>> Start ENTRIES

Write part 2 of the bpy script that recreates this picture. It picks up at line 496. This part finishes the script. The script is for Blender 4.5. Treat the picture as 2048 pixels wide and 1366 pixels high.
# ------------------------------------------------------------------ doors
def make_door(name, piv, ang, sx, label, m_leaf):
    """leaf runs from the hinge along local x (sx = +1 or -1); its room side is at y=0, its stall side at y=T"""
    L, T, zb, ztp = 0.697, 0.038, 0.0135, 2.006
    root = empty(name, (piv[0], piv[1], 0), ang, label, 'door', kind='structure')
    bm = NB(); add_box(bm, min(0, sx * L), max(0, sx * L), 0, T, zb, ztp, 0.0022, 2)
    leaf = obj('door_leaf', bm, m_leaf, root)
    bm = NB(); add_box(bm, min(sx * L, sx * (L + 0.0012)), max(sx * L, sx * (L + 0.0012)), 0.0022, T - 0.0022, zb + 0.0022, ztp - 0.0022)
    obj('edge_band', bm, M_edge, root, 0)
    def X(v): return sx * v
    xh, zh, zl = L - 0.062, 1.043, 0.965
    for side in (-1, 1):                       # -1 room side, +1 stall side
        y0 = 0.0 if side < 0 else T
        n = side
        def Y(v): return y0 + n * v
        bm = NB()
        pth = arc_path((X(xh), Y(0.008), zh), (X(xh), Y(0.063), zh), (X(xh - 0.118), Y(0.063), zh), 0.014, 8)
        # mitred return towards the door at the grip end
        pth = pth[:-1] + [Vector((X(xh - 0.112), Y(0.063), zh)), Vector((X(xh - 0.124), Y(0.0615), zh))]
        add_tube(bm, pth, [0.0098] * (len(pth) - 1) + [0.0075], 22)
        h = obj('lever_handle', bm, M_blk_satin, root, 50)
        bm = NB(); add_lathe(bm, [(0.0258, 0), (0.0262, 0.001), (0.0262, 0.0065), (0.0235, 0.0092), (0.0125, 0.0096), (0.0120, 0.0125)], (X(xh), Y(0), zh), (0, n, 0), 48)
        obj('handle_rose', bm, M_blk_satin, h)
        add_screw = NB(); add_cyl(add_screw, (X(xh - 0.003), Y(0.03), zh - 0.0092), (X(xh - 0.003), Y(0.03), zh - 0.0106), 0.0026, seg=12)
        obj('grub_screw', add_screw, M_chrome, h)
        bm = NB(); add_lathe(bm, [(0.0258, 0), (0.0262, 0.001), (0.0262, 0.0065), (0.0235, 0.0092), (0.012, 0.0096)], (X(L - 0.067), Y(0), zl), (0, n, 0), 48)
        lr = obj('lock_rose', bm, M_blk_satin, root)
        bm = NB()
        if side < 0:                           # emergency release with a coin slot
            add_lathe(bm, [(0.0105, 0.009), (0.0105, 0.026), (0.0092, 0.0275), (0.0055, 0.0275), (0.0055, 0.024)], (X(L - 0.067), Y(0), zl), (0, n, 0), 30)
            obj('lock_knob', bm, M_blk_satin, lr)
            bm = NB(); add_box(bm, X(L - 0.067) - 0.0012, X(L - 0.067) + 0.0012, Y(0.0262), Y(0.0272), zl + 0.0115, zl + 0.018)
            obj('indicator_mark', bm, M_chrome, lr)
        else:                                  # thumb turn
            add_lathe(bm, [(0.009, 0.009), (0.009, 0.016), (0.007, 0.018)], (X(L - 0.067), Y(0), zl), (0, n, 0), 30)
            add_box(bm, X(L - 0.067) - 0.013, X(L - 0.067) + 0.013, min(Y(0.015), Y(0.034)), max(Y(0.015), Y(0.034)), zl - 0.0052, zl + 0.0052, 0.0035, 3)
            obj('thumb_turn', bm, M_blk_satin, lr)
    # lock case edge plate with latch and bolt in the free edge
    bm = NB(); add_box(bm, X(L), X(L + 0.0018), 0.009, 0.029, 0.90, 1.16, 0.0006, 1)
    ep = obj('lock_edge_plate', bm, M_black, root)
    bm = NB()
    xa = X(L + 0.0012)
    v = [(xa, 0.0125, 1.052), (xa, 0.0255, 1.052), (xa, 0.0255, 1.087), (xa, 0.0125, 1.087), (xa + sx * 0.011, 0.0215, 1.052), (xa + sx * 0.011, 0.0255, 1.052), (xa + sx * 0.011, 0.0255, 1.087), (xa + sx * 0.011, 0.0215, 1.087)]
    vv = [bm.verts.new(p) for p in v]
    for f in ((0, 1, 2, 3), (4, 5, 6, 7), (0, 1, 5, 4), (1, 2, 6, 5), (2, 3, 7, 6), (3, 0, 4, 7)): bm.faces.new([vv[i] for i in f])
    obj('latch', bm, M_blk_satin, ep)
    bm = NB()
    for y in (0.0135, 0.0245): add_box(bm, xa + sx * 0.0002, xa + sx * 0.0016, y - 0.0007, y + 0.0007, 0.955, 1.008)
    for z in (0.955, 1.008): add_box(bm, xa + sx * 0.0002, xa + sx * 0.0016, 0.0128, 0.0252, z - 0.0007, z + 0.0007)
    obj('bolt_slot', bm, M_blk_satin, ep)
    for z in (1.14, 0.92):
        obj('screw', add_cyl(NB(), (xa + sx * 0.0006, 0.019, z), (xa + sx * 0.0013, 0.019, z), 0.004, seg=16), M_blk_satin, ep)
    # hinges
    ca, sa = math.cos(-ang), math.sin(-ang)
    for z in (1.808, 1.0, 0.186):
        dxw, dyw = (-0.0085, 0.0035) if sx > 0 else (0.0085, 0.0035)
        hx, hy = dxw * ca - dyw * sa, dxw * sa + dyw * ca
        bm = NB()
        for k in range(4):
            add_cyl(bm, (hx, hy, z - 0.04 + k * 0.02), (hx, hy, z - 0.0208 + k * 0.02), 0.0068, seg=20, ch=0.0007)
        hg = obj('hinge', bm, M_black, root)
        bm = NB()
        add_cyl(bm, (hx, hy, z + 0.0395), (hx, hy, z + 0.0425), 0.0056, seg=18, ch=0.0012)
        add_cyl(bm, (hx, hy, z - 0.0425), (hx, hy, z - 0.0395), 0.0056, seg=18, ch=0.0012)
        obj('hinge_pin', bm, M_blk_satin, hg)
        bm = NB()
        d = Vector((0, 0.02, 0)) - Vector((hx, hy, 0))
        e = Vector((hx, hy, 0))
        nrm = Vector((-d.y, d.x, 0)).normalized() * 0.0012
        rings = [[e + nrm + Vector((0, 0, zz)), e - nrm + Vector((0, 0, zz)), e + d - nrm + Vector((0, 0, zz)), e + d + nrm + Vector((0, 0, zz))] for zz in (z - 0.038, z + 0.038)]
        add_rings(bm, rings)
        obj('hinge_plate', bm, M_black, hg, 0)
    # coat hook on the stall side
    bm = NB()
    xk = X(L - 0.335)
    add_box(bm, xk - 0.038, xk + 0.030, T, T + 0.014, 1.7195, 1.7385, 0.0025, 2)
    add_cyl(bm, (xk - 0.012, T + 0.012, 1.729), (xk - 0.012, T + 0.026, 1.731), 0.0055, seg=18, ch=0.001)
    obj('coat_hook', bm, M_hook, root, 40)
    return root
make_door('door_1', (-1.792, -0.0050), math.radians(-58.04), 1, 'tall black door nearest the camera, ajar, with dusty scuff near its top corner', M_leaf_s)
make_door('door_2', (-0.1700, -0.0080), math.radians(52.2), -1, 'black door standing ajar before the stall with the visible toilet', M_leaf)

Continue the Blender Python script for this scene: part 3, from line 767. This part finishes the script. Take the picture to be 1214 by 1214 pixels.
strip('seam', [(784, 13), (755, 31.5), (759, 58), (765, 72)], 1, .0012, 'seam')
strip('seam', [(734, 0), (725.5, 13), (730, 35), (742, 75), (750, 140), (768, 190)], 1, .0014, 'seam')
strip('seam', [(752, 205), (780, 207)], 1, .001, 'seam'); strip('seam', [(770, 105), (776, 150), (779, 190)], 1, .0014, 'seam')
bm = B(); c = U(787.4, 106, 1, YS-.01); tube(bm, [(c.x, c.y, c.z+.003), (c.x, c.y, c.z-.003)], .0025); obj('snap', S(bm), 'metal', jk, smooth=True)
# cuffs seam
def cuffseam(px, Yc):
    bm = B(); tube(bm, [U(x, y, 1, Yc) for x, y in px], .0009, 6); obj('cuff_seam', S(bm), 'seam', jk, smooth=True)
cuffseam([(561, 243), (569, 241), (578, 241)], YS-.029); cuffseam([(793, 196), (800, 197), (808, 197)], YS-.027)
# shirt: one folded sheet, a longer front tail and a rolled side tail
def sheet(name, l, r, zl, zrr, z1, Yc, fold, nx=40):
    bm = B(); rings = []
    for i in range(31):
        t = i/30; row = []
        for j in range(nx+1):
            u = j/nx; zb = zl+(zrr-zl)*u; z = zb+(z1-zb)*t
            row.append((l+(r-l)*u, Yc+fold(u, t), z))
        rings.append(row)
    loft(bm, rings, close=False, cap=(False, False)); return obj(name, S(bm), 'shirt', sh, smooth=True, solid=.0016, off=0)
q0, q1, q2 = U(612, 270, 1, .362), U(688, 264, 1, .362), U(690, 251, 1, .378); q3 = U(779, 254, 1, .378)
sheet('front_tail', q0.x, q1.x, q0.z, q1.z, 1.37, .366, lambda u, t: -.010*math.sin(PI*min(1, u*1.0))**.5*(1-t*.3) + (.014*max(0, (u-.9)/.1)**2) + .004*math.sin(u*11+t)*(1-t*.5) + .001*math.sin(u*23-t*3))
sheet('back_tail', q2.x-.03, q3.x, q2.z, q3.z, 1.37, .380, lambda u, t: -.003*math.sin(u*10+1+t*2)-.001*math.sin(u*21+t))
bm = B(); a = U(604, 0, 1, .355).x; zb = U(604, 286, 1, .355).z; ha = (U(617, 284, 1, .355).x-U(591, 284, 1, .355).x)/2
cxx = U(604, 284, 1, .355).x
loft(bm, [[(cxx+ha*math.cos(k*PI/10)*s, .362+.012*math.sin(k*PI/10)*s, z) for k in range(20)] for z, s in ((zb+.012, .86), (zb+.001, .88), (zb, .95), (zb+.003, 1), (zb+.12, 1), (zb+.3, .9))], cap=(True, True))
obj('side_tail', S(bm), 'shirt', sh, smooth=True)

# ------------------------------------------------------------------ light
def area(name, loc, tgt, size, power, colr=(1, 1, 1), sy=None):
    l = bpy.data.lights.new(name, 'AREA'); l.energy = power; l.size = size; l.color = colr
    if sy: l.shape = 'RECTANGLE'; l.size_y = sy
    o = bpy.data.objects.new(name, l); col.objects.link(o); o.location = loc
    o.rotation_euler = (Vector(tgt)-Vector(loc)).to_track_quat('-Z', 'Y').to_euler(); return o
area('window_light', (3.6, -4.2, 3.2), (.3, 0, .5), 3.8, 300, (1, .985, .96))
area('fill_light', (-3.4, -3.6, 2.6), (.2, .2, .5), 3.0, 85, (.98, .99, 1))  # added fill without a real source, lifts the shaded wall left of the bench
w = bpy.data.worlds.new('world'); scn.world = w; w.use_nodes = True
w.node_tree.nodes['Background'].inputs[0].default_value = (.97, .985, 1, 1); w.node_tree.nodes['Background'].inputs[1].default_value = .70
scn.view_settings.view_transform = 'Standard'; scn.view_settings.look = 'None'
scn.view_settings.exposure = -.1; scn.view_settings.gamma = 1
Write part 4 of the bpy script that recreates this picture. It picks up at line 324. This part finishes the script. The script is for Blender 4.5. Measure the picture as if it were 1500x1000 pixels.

>> End ENTRIES

§ **WRITTEN TASK**
Using the entries above, extract exactly the span from the line with "top corner', M_leaf_s)" to the line with "visible toilet', M_leaf)", both lines included; leave out everything else.

§ **RESPONSE TO THIS TASK**
make_door('door_1', (-1.792, -0.0050), math.radians(-58.04), 1, 'tall black door nearest the camera, ajar, with dusty scuff near its top corner', M_leaf_s)
make_door('door_2', (-0.1700, -0.0080), math.radians(52.2), -1, 'black door standing ajar before the stall with the visible toilet', M_leaf)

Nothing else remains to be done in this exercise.